* **What you have to do**
Reproduce exactly the lines below from the one containing "blocks=(.45, Z_SOF, XR" through the one containing "wall_end = wall_face('wall_end', 'dark", including both, and nothing else.

* **Data provided**
####

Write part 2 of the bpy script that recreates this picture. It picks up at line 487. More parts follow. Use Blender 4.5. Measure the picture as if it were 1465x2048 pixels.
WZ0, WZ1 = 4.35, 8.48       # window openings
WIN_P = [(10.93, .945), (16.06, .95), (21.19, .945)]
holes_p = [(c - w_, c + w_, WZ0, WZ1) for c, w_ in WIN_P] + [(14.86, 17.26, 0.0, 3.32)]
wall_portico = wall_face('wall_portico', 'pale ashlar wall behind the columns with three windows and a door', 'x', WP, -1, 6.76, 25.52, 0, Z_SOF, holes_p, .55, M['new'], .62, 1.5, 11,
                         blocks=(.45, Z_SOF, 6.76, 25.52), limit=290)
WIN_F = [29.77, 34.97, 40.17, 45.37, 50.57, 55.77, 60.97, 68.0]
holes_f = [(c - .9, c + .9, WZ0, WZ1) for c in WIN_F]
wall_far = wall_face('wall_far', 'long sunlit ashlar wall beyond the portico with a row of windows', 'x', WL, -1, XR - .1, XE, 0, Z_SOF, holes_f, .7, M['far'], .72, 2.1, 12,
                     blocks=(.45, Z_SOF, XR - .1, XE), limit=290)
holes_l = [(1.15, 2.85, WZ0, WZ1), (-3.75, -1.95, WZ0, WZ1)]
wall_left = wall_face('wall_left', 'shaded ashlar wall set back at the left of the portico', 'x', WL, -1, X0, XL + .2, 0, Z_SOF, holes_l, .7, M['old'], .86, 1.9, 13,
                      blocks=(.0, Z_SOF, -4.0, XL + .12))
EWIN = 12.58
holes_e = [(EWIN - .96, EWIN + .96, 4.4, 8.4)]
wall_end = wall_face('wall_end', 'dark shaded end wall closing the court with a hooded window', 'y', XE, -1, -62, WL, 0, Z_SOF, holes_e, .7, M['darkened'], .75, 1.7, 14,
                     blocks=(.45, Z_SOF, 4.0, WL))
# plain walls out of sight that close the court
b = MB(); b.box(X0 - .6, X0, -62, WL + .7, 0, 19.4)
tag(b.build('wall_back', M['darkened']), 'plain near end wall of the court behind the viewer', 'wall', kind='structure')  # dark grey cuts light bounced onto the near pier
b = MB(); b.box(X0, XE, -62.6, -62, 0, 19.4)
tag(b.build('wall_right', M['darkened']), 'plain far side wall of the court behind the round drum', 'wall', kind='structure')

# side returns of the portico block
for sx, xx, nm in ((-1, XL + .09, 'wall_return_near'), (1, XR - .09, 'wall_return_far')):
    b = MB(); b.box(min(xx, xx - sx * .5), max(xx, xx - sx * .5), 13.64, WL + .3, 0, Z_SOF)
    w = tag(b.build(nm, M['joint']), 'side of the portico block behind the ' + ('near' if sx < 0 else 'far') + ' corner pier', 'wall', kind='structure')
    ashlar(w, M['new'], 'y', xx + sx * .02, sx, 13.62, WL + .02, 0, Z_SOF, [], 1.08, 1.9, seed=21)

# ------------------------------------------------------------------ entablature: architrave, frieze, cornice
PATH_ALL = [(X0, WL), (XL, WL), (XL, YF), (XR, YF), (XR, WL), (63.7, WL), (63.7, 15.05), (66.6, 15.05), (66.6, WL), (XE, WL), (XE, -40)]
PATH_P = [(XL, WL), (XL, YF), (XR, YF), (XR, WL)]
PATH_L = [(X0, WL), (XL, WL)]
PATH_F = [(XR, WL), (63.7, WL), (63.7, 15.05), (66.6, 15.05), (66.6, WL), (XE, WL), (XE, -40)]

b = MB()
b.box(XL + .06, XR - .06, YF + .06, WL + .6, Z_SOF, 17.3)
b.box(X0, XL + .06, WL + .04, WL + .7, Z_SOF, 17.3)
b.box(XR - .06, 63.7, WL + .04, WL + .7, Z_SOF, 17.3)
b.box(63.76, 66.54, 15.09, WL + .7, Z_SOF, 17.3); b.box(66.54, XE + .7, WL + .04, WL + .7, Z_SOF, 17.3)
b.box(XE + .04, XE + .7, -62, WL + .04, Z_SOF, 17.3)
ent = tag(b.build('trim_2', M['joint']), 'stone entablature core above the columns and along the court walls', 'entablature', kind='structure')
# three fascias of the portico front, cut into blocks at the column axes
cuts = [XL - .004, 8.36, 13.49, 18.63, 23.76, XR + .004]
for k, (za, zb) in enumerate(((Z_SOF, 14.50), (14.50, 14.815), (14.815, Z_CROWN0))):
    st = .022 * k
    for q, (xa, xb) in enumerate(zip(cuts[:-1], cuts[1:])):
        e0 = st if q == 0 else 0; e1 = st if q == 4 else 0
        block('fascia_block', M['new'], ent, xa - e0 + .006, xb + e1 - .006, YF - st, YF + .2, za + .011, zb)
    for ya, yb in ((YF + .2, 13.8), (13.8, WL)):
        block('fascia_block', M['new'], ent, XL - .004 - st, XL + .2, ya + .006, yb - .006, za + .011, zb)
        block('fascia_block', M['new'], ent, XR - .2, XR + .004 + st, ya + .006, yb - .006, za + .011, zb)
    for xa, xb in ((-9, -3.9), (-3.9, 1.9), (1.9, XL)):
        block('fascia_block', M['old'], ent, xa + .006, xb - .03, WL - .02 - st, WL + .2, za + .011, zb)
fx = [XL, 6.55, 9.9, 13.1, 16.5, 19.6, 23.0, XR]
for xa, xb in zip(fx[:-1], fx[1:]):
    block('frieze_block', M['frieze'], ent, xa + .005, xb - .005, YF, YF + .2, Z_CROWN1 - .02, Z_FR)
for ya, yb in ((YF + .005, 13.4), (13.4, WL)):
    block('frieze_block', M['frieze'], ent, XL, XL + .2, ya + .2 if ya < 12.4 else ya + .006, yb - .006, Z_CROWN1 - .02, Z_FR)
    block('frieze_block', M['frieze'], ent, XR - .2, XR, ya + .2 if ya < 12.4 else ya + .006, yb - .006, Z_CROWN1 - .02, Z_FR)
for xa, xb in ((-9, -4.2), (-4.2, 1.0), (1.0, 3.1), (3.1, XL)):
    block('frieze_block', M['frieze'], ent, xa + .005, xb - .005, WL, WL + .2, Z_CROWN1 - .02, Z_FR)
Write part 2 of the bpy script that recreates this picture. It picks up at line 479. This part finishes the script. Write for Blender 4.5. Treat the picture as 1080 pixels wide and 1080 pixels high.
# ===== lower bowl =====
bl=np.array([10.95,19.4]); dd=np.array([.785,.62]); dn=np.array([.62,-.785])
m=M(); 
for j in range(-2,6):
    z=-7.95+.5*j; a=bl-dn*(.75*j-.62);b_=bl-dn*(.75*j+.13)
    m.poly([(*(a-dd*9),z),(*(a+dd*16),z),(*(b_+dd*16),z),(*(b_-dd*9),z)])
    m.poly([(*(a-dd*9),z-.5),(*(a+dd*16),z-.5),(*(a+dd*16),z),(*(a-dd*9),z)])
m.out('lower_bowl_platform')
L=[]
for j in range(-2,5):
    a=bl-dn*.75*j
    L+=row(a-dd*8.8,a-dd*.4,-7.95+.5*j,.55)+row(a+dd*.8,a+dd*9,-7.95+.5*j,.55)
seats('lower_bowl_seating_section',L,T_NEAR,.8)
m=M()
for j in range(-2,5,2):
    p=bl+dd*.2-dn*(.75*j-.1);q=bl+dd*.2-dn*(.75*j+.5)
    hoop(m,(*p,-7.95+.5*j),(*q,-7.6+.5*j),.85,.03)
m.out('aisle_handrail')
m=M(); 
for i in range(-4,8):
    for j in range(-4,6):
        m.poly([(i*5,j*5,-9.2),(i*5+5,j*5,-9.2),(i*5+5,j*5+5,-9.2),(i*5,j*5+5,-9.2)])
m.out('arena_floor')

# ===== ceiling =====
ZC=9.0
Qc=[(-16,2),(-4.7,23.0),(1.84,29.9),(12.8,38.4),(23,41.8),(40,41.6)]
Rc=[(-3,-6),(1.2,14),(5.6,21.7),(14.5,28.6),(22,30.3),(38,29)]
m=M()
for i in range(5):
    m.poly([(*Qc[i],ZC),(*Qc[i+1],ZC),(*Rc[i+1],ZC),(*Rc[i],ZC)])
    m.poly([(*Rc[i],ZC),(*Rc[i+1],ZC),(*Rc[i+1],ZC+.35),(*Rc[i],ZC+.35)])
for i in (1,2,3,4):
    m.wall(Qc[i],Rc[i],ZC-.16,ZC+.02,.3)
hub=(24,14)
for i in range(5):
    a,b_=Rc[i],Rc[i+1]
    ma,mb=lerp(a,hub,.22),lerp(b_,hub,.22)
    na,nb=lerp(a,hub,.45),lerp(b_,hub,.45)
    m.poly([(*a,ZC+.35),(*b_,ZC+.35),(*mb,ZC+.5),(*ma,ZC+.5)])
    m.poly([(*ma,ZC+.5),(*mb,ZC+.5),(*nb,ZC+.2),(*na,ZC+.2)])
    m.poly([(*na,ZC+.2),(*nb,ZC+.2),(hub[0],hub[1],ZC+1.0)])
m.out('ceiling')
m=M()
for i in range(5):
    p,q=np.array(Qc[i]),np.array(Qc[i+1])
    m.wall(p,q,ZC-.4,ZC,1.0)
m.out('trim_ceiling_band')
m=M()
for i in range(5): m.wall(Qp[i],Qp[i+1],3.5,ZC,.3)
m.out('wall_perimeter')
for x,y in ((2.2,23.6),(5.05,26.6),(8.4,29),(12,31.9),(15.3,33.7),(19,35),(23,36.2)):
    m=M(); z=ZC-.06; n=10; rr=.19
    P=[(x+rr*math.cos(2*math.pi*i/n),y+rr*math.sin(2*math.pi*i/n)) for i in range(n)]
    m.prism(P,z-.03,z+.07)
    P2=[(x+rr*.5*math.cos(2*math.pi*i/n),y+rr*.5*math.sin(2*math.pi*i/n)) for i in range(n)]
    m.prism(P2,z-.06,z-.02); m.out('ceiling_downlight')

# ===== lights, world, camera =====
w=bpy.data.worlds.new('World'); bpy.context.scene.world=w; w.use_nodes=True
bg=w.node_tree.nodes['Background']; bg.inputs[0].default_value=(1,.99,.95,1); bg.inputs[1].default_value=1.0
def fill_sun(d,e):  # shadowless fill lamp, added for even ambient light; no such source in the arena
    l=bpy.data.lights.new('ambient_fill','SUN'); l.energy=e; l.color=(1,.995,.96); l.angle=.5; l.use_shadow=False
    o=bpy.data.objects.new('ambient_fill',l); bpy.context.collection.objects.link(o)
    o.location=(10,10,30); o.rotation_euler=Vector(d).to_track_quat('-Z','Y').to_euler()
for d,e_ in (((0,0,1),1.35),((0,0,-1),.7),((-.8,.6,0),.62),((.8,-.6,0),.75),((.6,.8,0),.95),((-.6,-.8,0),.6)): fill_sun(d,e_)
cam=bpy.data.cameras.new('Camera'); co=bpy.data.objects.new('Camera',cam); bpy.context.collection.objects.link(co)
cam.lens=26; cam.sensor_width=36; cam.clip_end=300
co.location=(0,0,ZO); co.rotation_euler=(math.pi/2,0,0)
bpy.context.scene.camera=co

####

* **Answer below**
                     blocks=(.45, Z_SOF, XR - .1, XE), limit=290)
holes_l = [(1.15, 2.85, WZ0, WZ1), (-3.75, -1.95, WZ0, WZ1)]
wall_left = wall_face('wall_left', 'shaded ashlar wall set back at the left of the portico', 'x', WL, -1, X0, XL + .2, 0, Z_SOF, holes_l, .7, M['old'], .86, 1.9, 13,
                      blocks=(.0, Z_SOF, -4.0, XL + .12))
EWIN = 12.58
holes_e = [(EWIN - .96, EWIN + .96, 4.4, 8.4)]
wall_end = wall_face('wall_end', 'dark shaded end wall closing the court with a hooded window', 'y', XE, -1, -62, WL, 0, Z_SOF, holes_e, .7, M['darkened'], .75, 1.7, 14,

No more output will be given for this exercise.